One of the reasons, other than the specious one of availability, that is presented by those who demand to keep the Parthenon marbles in the British Museum, is that returning them to their country of origin would begin a forced exodus of foreign treasures from all museums where great ones are held. Certainly this would seem to deny the purpose of art museums: to further appreciation of the universality in diversity of art as profound human expression, in different visions, by different peoples occupying varied environments in past and present times. Setting aside this sweeping conclusion of empty museums, one would accept as reasonable that examples of art from other cultures, objects complete in themselves, not plundered from their essential context but legally purchased objects that exist in many surviving examples in their countries of origin, could be honourably retained by foreign museums.
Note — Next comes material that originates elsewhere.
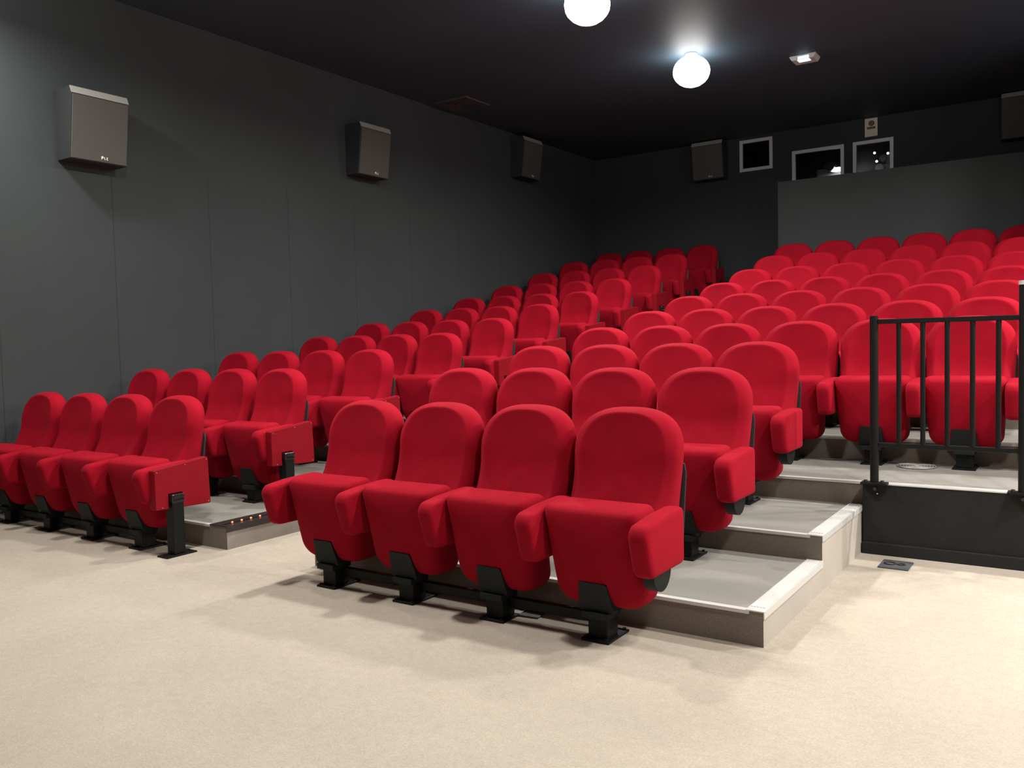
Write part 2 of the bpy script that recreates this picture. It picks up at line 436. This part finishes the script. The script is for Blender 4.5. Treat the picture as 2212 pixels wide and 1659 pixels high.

Objects complete in themselves that is unquestionably a decisive criterion in the case of the Parthenon marbles. The Elgin marbles are sections, chapters in stone, excised from a marvel, narrative brutally interrupted, some isolated in the British Museum, others, incomplete in their sequence, in their rightful place in Athens. The magnificent coherence of one of the greatest works of art incredibly still in existence is, as art and in its meaning as a unit, denied and destroyed. The frieze that survived invasions, conquests, the desecration by Christian and Muslim religious regimes, 300 years of rule by another empire (the Ottoman) this has been torn apart. Fortunately the coherence can and must be restored. The return of the marble chapters of the Parthenon frieze narrative from the British Museum to Greece will be fulfilment for Greece and for world heritage.
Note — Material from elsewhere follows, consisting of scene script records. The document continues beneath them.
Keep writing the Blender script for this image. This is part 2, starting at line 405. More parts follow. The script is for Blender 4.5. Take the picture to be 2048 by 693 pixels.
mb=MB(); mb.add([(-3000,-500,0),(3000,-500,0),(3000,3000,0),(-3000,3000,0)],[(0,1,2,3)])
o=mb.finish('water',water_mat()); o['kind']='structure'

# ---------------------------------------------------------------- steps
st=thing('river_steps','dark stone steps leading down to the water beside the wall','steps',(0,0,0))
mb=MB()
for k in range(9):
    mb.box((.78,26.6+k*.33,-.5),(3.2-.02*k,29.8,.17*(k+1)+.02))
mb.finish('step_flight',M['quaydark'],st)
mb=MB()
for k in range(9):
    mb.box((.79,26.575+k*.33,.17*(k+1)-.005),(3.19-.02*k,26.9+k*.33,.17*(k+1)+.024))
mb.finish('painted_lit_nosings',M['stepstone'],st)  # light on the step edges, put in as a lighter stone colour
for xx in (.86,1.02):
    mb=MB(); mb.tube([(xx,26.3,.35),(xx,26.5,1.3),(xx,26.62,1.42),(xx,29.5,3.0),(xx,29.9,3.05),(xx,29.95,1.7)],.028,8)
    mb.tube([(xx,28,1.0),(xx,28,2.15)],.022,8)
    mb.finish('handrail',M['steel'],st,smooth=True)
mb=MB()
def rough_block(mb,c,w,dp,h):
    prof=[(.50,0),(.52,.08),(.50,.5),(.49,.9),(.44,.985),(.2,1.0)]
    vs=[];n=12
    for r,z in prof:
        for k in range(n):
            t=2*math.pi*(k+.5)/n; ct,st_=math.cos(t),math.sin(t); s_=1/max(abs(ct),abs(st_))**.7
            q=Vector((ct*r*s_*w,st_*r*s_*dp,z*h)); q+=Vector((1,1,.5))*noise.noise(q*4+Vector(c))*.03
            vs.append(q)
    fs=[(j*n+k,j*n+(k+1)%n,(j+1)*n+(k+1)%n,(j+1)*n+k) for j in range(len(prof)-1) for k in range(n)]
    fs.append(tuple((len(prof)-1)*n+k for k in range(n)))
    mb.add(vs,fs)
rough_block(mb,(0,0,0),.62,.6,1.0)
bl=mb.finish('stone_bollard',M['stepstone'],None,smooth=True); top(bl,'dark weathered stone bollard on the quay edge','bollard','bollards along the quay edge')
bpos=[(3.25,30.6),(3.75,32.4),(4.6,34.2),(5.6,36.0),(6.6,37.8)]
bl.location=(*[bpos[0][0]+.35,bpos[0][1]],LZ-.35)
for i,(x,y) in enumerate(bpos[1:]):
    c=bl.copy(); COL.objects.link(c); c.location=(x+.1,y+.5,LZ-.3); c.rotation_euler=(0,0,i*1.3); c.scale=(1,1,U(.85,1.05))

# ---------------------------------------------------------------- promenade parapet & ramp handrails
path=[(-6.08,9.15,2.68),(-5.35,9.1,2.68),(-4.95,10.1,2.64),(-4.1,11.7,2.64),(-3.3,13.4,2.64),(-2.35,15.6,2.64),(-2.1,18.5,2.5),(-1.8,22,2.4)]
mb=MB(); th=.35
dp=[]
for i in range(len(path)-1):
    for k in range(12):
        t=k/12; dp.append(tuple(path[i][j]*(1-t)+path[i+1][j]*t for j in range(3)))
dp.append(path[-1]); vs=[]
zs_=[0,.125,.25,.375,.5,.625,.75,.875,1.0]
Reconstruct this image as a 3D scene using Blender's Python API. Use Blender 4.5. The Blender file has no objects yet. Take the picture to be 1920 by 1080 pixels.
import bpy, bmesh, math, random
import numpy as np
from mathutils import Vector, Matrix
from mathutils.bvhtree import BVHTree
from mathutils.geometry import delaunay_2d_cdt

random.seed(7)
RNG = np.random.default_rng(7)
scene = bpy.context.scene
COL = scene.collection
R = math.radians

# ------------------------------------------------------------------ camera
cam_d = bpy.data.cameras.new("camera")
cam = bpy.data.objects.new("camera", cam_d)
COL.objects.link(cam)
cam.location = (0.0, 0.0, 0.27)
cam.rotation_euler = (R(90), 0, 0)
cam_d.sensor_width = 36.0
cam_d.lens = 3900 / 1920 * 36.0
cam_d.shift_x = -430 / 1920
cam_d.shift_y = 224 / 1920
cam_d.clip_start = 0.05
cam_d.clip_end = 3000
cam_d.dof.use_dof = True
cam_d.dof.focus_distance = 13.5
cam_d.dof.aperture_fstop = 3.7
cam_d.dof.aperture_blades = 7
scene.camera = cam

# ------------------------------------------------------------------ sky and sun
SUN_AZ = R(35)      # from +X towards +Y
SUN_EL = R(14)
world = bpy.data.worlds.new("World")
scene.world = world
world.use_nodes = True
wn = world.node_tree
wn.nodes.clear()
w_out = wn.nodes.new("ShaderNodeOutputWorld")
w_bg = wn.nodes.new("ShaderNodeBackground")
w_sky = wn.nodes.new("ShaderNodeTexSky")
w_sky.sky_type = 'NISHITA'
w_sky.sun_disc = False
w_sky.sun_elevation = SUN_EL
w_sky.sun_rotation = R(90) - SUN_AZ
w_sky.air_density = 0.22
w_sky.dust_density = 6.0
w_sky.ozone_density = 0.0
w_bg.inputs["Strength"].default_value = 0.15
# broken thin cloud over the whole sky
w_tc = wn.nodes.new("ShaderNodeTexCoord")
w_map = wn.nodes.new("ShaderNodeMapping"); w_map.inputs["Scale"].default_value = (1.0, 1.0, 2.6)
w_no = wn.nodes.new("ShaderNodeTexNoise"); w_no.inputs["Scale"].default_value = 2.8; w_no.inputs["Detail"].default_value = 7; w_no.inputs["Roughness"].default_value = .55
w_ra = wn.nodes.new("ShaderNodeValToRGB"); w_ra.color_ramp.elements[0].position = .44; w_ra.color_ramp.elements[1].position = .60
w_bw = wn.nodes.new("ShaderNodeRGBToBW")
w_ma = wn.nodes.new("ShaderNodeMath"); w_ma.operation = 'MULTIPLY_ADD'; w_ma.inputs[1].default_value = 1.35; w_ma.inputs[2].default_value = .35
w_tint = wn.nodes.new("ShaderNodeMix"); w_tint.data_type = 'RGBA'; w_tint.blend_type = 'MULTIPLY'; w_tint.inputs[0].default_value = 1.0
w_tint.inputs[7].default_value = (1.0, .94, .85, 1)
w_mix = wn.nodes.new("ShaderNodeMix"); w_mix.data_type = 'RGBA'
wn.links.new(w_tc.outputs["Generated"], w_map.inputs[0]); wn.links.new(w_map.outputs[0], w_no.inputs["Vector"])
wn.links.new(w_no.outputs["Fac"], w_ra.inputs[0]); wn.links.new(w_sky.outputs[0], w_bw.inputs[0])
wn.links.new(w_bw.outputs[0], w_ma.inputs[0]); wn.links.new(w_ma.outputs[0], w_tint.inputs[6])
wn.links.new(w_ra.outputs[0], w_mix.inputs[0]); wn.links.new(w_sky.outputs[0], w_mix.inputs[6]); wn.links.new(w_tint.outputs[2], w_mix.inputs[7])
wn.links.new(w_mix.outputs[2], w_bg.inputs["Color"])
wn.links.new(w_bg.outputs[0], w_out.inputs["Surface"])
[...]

There is an argument for the retention of great irreplaceable works of artistic genius that is as old, if not older, than that put forward in defence of Lord Elgin. And it has some credence. In many eras and countries, exquisite works have been vandalised in conflicts political and religious, while the conditions of neglect in which some are kept now, endangering their survival, seem to be justification for pillaging them for the benefit of foreign museums that can afford to protect and preserve the works in controlled environments. There they are displayed with pride in halls, complete with labels identifying their significance in the beliefs, arts, social and political organisation of their distant place and time. Continuity of that place and time in the living people of the countries of origin, ofcourse, is ofno consideration to the museums directors.